I’d like to make a few comments about the setting of Psalm 68. They largely fall within the “lenses” I have talked about elsewhere so I will use that motif. I searched through commentaries, online resources, Bible dictionaries and the back of my sock drawer for information on this psalm and some of the best stuff I found was in my humble NIV Study Bible.
Wide-angle lens: Psalm 68 in its literary context
In a note on Psalm 65, the NIV Study Bible says, “This hymn begins a series of four that are linked by many common themes.” Some of those themes include: Zion, the Exodus and wilderness wanderings and the harvest. I’d like to look more at the connections between these four psalms and also see if they are tied to other psalms in the Psalter. Psalm 65 is my favorite “harvest” psalm. The incredible phrase “your chariot tracks drip with fat” in 65:11 is one of the most evocative in the Bible.
Telescope: Bringing the culture of Psalm 68 closer
John Hobbins has already talked a lot about the appropriation of Ancient Near Eastern motifs in Psalm 68 and I don’t have anything to add to his excellent essays (1 and 2). But I would like to talk about this psalm as it relates to the Hebrew calendar. There is good reason to suspect that Psalms 65-68 were used in conjunction with the celebration of the Festival of Tabernacles. This festival was celebrated in the Jewish month of Tishri corresponding to October 15-21. There are two crucial aspects of this festival: First, it was a harvest festival marked by feasting and celebration. Second, it commemorated the wilderness wanderings by people living in “booths” or “tabernacles.”

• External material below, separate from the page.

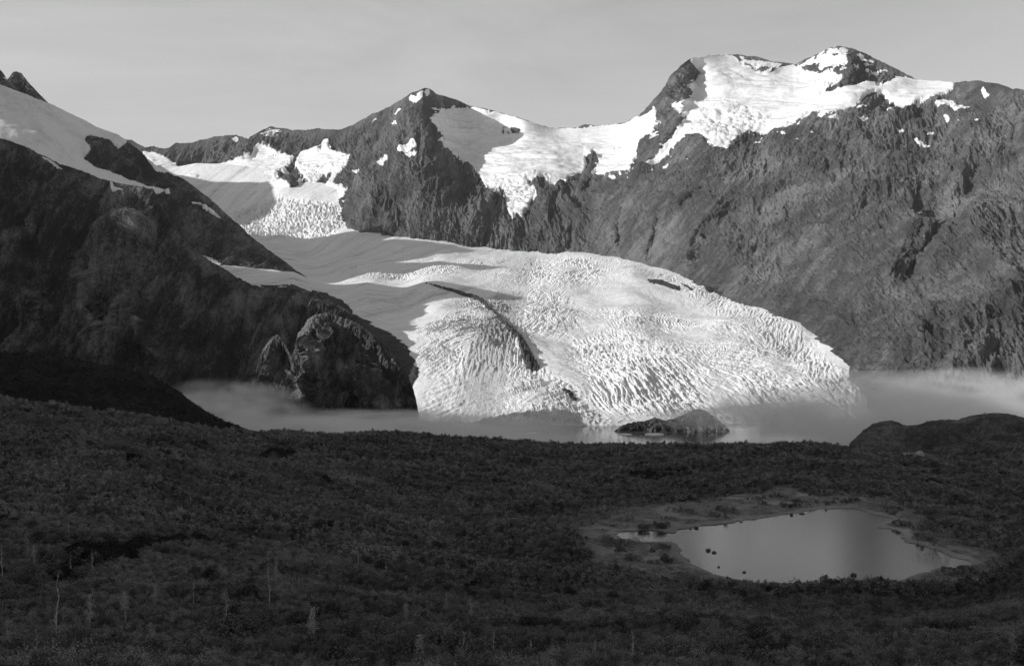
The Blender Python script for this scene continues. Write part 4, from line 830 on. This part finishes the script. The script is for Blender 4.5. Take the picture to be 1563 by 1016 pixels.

The two themes of harvest and wilderness wandering come out again and again in these psalms:
“When you went out before your people, O God,
when you marched through the wasteland, Selah
the earth shook,
the heavens poured down rain,
before God, the One of Sinai,
before God, the God of Israel.”
(Psalm 68:7-8, NIV)
God is here depicted as leading his people from Sinai to the promised land. And what’s interesting is how rain is incorporated into the story even though it is absent in the Exodus account. The psalm continues depicting the chosen people settling in a fertile land marked by abundant rain and bounty:
“You gave abundant showers, O God;
you refreshed your weary inheritance.
Your people settled in it,
and from your bounty, O God, you provided for the poor.”
(Psalm 68:9-10, NIV)
So this psalm commemorates an epochal moment in the history of Israel and reinterprets their contemporary situation in that context. I won’t even try to set a date on this psalm but I would imagine its post-David, even post-Solomon at a time when the little nation of Israel was feeling particularly vulnerable to their larger neighbor Egypt, the beast among the reeds of verse 30.
I’ll stop here since I have a lot of other things I should be doing right now. I look forward to Suzanne’s next installment on her series. I also look forward to applying the work done by Bob in charting this text to discovering the structure of this enigmatic poem. I’d also like to see how the structure of the psalm points to a liturgical procession. Again the NIV Study Bible has a good proposal on that. But now I have to go!